Rogue Reigns: Tense Battles in Fantasy World
Rogue Reigns just announced the a dark fantasy roguelike deckbuilder game to Linux PC, Mac, and Windows. All credit goes to the creative team at Venn Studios, who keep pushing this project forward. Due to make its way onto Steam.
I didn’t expect a deckbuilder to feel this tense again, but Rogue Reigns hit me right in that spot. Three heroes, one run, and not enough power to save them all. You already know how that ends, but somehow you still want to try.
This isn’t your usual deckbuilder
So here’s the twist that got me hooked.
Most games in this space, you build one character, one deck, one path. Clean and controlled. But Rogue Reigns throws that out and hands you a full party. Three heroes. Three decks. Three different fates.
And yeah, it sounds great on paper. But the moment you realize you can’t upgrade everyone, it hits different.
After each fight, you choose who gets stronger. That means someone gets left behind. You feel it build over time. One hero becomes a monster. The others slowly fall apart. Then the title reminds you there are consequences.
There’s something hunting you.
They call it the Stalker.
Every run feels like a slow collapse
The setting leans hard into dark fantasy, but not in a flashy way. It’s more quiet. More unsettling.
Death is gone. Not metaphorically. Actually gone. Someone broke the rules of the world with a divine artefact, and now everything is stuck in this decaying loop. Kingdoms are crumbling. Rulers are broken. Nothing can end properly.
It gives every run this weird weight. You’re not just pushing numbers. You’re dragging a team through a world that’s already falling apart.
And the longer you play, the more it feels like you’re part of that collapse.
The party is the build. No shortcuts.
What really stands out is how the classes interact.
You’ve got your Warrior, Wizard, Rogue, Paladin, Warlock. Familiar stuff. But here, the magic is in how they work together. Turn order matters. Synergy matters. Timing matters.
It’s not about finding one broken combo. It’s about managing a fragile system where everything affects everything else.
And with over ten party compositions at launch, you’re not going to run out of ways to experiment anytime soon.
Rogue Reigns - Announcement Trailer
It looks different too. In a good way.
Most deckbuilders stick to 2D. Safe, readable, efficient.
Rogue Reigns goes further.
Hand-drawn characters sit inside fully 3D, procedurally generated environments. And it actually works. The contrast makes everything pop. Combat feels alive. The world reacts around you instead of sitting still like a board game.
It’s rare to see this kind of visual ambition in a dark fantasy roguelike deckbuilder, especially one targeting Linux, Mac, and Windows right out of the gate.
Big win for performance-focused players and open-source fans who are tired of being an afterthought.
Built by people who actually play this stuff
You can tell this title didn’t come out of nowhere.

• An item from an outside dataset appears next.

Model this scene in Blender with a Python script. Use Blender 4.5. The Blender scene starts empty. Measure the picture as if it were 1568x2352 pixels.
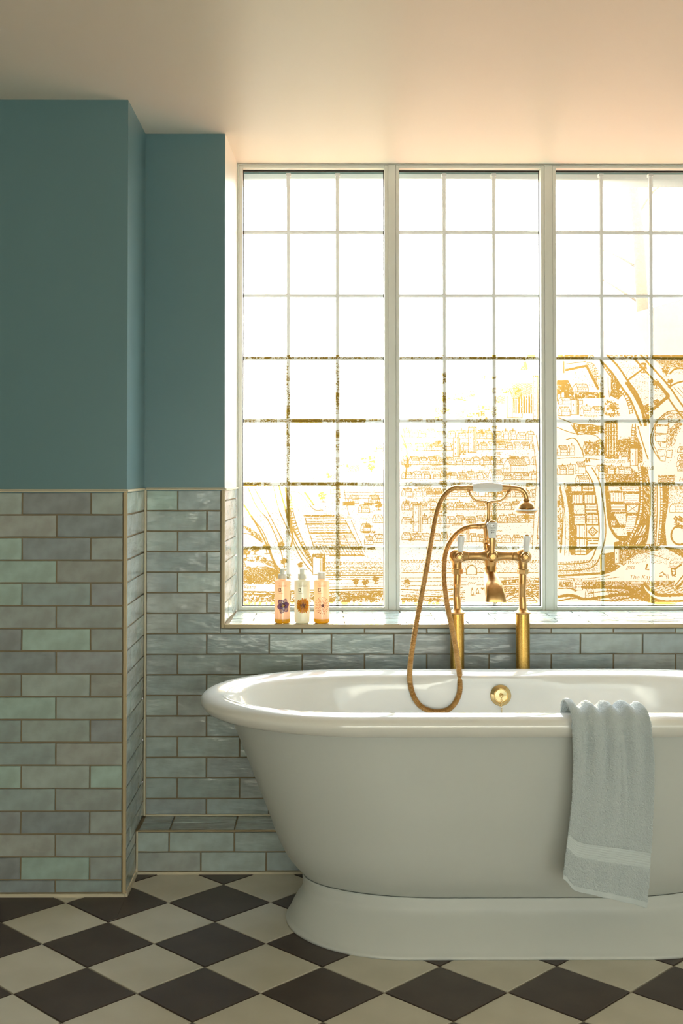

The team at Venn Studios has been deep in the deckbuilding scene for years. Their YouTube channel crossed 100K subscribers just talking about this genre. Mechanics, design, all of it. With Linux support.
That matters.
Because this title has already been shaped by real players through playtests and events. Not just internal ideas. Actual feedback loops with people who care about the genre.
And they’re not stopping. More public playtests are coming before launch.
You’ll get a chance to try it soon
If you’re the type who likes getting hands-on early, keep an eye out.
They’re also bringing demos to Gamescom LATAM and Gamescom Germany. Plus, the game is showing up during Steam Deckbuilders Fest from May 4 to May 11.
So yeah, it’s not just talk. You’ll be able to see how it feels for yourself.
Final thoughts from someone who plays too many of these
I’ve played a lot of deckbuilders. Probably more than I should admit.
Most of them blur together after a while.
But Rogue Reigns has something I don’t see often anymore. Tension that sticks with you after the run ends. Decisions that actually feel uncomfortable. A system that forces you to choose who matters.
And honestly, that’s the kind of dark fantasy roguelike deckbuilder I keep coming back to.
It's due to launch in September 2026 on Steam for Linux, Mac, and Windows.